Moore, a web developer and former concert promoter of world music, jazz and reggae, was a convert to carbonation.
Tea North produces six flavours of fizzy iced tea including orange creamsicle black tea, berry bliss herbal tea, vanilla mint julep herbal tea, raspberry vanilla mint green tea, jasmine sunset green tea and coconut white tea.
The sugar-free offerings all come in 341 millilitre glass soda bottles.
Depending on where you buy it, they retail for between $3 and $4 a bottle.
Tea North now operates out of Riot Snack Bar on Quinpool Road in Halifax. Moore figures he’s only sunk about $1,500 into equipment.
He rents 120 square feet of space in Riot’s large commercial kitchen.
“It looks very small,” Moore said. “The amount that we can put out in that 120 square feet is quite large, pretty much due to the fact that I’m a research nutbar.”
He produces 300 bottles a day.
The outfit’s fizzy iced tea is for sale at 14 retailers in Nova Scotia including Pete’s Frootique, Deedee’s Ice Cream, Dilly Dally Café, Lucky Penny Coffee and The Other Bean. Montreal’s La Maison des Bières is also selling the drinks. Soon they will also retail at 18 Sobeys around metro.
Sunshine sells iced tea, Moore has learned.
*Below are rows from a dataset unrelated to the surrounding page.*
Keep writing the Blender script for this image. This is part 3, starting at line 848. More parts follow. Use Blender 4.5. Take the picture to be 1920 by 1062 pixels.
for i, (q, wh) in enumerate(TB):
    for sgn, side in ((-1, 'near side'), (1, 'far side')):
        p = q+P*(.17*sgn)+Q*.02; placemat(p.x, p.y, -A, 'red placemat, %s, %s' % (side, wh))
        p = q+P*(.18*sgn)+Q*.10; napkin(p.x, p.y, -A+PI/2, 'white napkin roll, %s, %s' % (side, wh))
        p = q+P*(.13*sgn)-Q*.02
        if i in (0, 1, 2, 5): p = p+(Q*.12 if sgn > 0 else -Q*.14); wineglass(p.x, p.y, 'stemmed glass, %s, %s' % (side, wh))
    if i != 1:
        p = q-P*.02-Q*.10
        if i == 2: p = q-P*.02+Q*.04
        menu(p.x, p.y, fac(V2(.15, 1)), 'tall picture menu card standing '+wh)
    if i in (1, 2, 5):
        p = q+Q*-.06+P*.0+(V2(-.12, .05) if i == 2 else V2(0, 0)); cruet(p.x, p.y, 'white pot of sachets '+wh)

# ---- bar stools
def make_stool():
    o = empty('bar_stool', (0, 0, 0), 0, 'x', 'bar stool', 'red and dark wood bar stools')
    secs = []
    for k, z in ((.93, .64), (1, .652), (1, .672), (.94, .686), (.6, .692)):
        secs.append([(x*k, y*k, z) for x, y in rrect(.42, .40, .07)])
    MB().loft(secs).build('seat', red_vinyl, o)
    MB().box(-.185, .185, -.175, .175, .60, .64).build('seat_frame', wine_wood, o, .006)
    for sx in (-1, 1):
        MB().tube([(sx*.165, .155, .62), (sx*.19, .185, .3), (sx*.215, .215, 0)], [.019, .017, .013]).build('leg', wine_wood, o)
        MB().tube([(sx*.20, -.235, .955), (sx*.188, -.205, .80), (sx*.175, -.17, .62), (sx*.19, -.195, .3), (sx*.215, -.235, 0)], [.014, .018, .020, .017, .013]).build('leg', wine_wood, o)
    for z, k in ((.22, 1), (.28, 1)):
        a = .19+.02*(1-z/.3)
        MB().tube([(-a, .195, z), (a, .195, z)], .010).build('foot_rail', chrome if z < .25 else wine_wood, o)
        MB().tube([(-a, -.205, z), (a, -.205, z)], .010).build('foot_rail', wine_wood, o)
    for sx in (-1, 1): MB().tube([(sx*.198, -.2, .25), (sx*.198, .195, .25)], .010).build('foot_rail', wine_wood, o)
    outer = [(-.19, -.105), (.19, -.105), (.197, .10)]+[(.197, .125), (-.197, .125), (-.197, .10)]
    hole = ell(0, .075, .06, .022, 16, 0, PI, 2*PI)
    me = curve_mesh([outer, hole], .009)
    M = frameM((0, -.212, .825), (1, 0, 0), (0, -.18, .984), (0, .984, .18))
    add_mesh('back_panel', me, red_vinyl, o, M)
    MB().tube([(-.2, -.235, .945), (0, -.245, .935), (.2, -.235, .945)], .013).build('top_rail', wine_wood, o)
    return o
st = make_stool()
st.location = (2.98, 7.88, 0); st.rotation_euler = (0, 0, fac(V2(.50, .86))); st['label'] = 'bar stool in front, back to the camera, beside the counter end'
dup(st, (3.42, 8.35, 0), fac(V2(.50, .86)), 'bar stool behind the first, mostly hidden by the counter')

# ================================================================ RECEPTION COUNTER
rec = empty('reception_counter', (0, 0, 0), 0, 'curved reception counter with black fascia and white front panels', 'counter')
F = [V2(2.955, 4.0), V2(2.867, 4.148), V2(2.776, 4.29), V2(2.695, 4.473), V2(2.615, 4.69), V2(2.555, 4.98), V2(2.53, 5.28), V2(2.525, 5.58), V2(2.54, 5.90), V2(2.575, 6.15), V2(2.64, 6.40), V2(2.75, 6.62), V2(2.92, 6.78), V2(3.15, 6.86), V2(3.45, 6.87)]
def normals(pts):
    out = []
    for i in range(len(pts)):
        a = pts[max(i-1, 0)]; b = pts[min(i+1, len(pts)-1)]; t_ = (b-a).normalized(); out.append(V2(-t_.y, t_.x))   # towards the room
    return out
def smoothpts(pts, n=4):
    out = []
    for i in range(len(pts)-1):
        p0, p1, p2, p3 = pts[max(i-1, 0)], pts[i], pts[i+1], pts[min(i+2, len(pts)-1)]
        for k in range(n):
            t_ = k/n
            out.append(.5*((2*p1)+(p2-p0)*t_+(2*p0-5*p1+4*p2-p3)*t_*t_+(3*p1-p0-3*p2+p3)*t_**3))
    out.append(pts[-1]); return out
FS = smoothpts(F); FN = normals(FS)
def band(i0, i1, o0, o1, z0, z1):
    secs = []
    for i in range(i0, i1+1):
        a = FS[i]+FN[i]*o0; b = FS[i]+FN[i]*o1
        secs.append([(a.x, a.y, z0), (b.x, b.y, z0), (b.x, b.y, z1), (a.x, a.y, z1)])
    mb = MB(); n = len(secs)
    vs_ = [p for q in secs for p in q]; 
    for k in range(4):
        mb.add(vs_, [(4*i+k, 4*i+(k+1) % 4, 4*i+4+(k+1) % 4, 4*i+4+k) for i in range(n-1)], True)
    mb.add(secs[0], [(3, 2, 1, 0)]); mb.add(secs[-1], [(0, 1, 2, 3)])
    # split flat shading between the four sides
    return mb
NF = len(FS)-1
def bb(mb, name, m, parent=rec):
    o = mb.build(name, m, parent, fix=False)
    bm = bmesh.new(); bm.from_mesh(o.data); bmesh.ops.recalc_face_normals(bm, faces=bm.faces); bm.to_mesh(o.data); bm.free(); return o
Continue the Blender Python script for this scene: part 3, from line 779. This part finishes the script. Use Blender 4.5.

“The hotter it gets, the quicker we sell,” he said, noting that he’s contemplating setting up a winter operation in California.
When the mercury drops below 12 C, that’s a problem.
“When it hits 20 C it just, like, flies.”
He’s already made as many batches of iced tea this year as he sold in all of 2016.
The 28-year-old hopes the deal with Sobeys leads to national distribution.
“I’d like to see how far we can take it with them,” Moore said. “Can we go across the country and can it work across the country? At least for Canada, that’s the big goal I have right now. Maybe it will take a year or two to get there.”